Exercise description >> Reproduce, word for word, every line from the first one down to the line containing "for o in list(bpy.data.objects): bpy.data.objects.remove(o)", and nothing else.

Data excerpt >>

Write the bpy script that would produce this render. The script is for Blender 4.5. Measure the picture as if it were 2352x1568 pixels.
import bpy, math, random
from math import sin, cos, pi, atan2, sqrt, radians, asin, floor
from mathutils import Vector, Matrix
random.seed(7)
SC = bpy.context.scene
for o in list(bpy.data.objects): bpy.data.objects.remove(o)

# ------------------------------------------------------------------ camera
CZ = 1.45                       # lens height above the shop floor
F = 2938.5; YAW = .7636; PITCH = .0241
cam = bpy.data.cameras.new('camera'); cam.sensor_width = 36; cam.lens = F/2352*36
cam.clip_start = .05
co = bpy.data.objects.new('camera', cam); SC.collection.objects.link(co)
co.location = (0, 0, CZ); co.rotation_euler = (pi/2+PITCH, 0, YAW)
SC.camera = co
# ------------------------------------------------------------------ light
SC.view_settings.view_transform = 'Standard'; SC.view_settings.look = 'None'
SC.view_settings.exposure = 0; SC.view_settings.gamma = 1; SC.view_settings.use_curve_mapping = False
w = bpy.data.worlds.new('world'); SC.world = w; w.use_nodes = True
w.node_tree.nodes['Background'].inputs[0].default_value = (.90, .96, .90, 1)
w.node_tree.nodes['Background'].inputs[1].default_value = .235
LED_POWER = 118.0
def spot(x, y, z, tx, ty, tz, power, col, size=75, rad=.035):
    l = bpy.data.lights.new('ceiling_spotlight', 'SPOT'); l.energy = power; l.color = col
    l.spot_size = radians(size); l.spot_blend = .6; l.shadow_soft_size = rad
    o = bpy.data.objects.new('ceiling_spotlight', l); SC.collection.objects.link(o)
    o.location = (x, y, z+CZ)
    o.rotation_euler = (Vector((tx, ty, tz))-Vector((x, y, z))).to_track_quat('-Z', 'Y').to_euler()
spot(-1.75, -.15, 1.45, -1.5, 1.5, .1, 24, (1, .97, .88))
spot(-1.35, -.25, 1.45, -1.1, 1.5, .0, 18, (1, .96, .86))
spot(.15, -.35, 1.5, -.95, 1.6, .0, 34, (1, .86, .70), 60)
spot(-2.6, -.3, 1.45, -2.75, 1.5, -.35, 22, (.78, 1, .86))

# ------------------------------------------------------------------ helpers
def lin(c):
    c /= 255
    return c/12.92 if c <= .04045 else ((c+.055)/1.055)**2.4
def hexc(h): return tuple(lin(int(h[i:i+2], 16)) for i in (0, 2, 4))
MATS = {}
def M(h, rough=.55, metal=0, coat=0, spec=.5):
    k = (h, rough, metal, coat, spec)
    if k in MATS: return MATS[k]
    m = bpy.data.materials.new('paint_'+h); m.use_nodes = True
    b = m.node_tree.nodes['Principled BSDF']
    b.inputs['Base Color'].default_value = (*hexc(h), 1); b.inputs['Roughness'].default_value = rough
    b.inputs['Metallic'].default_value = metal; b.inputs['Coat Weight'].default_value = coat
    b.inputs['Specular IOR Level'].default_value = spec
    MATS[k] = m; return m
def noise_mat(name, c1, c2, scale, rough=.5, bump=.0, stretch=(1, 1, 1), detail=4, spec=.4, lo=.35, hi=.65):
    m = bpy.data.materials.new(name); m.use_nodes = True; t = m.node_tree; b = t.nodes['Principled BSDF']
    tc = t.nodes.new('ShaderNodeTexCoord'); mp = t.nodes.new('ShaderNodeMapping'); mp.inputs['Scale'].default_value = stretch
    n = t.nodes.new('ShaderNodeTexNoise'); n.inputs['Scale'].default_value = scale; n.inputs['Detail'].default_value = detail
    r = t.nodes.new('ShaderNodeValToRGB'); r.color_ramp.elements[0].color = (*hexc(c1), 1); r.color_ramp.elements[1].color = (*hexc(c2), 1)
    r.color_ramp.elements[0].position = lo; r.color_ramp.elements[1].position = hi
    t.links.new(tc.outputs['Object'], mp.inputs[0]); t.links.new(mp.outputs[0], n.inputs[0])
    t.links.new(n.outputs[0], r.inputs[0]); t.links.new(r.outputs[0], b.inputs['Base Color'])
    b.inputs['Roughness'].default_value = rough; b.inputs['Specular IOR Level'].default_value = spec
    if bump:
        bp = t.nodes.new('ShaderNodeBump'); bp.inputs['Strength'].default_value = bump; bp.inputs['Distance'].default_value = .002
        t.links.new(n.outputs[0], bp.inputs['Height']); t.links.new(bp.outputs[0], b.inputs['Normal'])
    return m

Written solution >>
Write the bpy script that would produce this render. The script is for Blender 4.5. Measure the picture as if it were 2352x1568 pixels.
import bpy, math, random
from math import sin, cos, pi, atan2, sqrt, radians, asin, floor
from mathutils import Vector, Matrix
random.seed(7)
SC = bpy.context.scene
for o in list(bpy.data.objects): bpy.data.objects.remove(o)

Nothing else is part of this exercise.